L'afflux soudain de milliers de réfugiés sur l'île italienne de Lampedusa a replacé la question de l'immigration au cœur du débat politique français.Marion Maréchal, du parti d'extrême droite Reconquête, a invoqué l'exemple australien pour éviter de telles vagues migratoires.En quoi consiste l'opération "Sovereign borders", en place depuis dix ans en Australie ?
L'ancienne députée Marion Maréchal s'est rendue la semaine dernière sur l'île italienne de Lampedusa, alors qu'affluaient près de 11.000 réfugiés, sur 200 embarcations différentes. Celle qui est actuellement vice-présidente du parti d'Eric Zemmour Reconquête a fustigé le "laxisme" des pays européens, et a cité en exemple à suivre la doctrine australienne en matière d'immigration. Mais en quoi consiste celle-ci ?
De "no way" à "zero chance"
Lancée en 2013 par le gouvernement conservateur d'alors, l'opération "Sovereign Borders" ('frontières souveraines", en français) est toujours en place, malgré les changements successifs de gouvernement. Son slogan principal avait choqué à l'époque l'opinion internationale : "No Way", proclamaient des visuels à destination des pays de provenance des migrants. C'est un jeu de mots intraduisible, "No way", littéralement "pas de chemin", signifiant tout à la fois, "aucune chance" ou "c'est hors de question". "Vous ne ferez pas de l'Australie votre maison", précisait la doctrine. L'idée est simple : la marine australienne intercepte en mer les bateaux non autorisés qui l'approchent, et les refoulent au large.
Le gouvernement australien a revendiqué l'année suivante un succès total : de plus de 20.000 migrants arrivés illégalement par bateau dans le pays l'année précédente, on était passé à zéro. Désormais, c'est chaque année une poignée de bateaux qui parvient à accoster, contre des centaines auparavant. Chaque personne interceptée, si elle n'est pas porteuse d'un visa en bonne et due forme, sera renvoyée vers son pays d'origine ou un pays tiers.

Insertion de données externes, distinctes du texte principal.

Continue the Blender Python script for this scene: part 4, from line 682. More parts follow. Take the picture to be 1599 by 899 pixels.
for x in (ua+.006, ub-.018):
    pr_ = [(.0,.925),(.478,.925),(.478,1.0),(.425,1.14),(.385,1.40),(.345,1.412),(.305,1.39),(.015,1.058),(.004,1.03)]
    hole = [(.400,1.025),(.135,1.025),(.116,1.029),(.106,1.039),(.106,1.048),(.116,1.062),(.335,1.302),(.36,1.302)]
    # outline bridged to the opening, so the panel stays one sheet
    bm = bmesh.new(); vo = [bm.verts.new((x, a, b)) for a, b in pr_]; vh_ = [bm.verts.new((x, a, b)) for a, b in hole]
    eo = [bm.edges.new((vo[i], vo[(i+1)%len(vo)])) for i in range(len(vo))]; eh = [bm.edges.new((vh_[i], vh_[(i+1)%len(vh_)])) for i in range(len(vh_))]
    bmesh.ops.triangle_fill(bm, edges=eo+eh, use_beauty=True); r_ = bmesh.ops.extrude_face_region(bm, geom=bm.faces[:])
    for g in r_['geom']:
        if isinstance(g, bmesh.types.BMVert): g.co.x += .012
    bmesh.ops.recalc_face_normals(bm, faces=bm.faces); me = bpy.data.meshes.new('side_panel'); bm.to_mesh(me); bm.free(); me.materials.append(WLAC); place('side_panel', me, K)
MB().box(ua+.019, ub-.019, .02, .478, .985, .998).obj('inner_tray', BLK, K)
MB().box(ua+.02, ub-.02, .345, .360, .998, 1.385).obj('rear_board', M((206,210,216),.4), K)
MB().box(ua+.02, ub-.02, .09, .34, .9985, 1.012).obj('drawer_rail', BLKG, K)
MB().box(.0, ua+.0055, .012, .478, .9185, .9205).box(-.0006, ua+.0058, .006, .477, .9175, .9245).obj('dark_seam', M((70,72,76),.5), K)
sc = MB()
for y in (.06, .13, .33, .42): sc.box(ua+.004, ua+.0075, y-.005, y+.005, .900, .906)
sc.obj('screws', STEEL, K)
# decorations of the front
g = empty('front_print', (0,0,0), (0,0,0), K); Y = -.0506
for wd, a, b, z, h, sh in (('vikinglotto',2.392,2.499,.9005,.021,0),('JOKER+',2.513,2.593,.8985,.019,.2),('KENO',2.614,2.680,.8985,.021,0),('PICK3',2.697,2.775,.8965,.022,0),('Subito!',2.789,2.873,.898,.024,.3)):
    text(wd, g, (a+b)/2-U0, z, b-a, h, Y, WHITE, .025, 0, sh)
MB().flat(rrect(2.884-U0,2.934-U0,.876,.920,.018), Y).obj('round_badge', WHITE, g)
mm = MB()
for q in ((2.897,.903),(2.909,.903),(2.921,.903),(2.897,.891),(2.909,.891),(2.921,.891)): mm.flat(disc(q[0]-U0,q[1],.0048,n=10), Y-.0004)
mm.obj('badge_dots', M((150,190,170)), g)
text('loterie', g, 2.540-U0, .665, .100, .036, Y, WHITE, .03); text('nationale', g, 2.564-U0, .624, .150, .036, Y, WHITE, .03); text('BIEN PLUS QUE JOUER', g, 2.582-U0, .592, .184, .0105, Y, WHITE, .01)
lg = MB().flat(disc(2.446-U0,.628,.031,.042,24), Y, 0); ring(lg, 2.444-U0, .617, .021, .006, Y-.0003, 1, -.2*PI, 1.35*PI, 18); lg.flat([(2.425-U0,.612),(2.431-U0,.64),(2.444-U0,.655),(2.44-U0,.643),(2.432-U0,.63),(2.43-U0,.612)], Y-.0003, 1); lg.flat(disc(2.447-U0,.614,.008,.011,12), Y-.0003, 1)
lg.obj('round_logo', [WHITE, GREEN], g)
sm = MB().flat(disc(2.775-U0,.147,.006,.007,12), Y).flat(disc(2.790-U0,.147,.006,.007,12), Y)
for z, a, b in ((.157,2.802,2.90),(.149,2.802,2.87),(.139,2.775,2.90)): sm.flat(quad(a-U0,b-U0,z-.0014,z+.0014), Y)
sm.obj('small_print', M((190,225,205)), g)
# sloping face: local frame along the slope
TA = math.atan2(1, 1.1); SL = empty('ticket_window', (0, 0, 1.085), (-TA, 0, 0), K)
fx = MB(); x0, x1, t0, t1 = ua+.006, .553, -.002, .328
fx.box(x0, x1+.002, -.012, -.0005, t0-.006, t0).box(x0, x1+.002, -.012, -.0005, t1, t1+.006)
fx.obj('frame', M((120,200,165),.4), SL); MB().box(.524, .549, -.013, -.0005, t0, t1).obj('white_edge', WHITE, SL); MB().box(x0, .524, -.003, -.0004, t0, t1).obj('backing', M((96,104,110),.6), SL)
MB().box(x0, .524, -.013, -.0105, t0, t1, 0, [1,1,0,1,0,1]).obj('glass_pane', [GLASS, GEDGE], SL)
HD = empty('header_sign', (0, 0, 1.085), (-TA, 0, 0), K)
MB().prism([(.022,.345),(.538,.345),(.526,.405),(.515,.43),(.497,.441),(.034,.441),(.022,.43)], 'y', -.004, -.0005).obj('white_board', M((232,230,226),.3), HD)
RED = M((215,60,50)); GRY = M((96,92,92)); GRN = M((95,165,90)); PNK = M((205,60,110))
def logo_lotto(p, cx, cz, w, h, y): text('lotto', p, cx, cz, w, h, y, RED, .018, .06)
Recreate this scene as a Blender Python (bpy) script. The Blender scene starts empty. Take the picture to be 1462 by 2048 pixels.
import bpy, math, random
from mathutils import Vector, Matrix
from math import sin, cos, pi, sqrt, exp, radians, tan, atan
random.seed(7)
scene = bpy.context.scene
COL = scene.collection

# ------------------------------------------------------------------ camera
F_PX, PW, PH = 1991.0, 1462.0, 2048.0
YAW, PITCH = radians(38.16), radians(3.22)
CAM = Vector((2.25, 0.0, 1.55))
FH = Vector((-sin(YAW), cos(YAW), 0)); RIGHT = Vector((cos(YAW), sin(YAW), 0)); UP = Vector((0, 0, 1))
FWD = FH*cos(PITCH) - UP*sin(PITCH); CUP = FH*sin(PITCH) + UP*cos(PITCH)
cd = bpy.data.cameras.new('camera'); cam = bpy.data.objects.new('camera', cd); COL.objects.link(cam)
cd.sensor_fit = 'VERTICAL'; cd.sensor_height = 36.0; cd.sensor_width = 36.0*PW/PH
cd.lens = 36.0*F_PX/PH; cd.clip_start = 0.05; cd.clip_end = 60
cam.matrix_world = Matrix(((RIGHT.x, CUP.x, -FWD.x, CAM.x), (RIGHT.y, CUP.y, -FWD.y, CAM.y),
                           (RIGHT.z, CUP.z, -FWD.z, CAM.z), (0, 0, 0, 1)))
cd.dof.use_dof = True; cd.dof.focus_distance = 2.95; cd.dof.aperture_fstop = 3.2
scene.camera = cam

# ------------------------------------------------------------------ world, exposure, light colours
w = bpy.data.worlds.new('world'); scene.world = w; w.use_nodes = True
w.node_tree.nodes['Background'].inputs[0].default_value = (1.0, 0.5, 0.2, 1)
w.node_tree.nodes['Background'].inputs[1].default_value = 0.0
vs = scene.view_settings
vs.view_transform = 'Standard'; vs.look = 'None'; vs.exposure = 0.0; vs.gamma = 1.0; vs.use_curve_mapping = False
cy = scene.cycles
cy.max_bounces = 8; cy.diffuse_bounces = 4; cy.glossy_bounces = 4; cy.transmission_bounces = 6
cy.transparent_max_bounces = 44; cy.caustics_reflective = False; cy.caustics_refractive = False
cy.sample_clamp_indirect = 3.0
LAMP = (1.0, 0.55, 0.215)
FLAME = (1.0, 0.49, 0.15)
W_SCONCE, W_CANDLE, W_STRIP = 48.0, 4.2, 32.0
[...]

Nauru sert aussi de centre d'accueil temporaire pour les migrants, grâce à un accord entre cette île-État et le gouvernement australien. Le slogan "No way" a laissé place, sur le site du gouvernement australien, à celui moins ambigu de "Zero chance". L'opération comprenait aussi une collaboration avec les pays d'où partaient les bateaux, à commencer par l'Indonésie et la Papouasie-Nouvelle-Guinée.
Une opération difficile à contrôler
Est-ce que cela fonctionne ? Selon les chiffres donnés par le gouvernement australien, oui, et spectaculairement. Il est cependant difficile pour les journalistes locaux d'avoir accès aux données, et des soupçons de mauvais traitements persistent sans pouvoir être vérifiés. Cette opacité laisse planer un doute sur la conformation à la Convention de l'ONU sur le statut des réfugiés, qui interdit en principe de renvoyer chez lui une personne qui s'y trouve menacée ou persécutée. L'Australie a par ailleurs opté pour une "immigration choisie", en organisant une sélection des candidats à l'émigration dans leur pays d'origine.
La méthode est-elle transposable ? La géographie de l'Europe et de l'Australie sont différentes à beaucoup d'égards. L'Australie est une île, avec moitié moins de littoral que le continent européen, et une population de seulement 25 millions d'habitants, soit environ 20 fois moins que l'Union européenne. Les vagues d'immigration par voie de mer proviennent essentiellement d'Indonésie et de Papouasie-Nouvelle-Guinée, les seules assez proches pour permettre un accès par bateau. Il est également difficile d'évaluer quelle est la part des interceptions effectives, la part de la dissuasion, et celle de la collaboration des pays d'origine, dans le succès apparent de la méthode australienne.
Marion Maréchal n'est pas la première à invoquer son exemple. Depuis plusieurs mois, le Premier ministre britannique Rishi Sunak a lancé à plusieurs reprises le slogan "stop the boats" ("arrêter les bateaux", en français), face à une vague d'immigration sans précédent vers la Grande-Bretagne.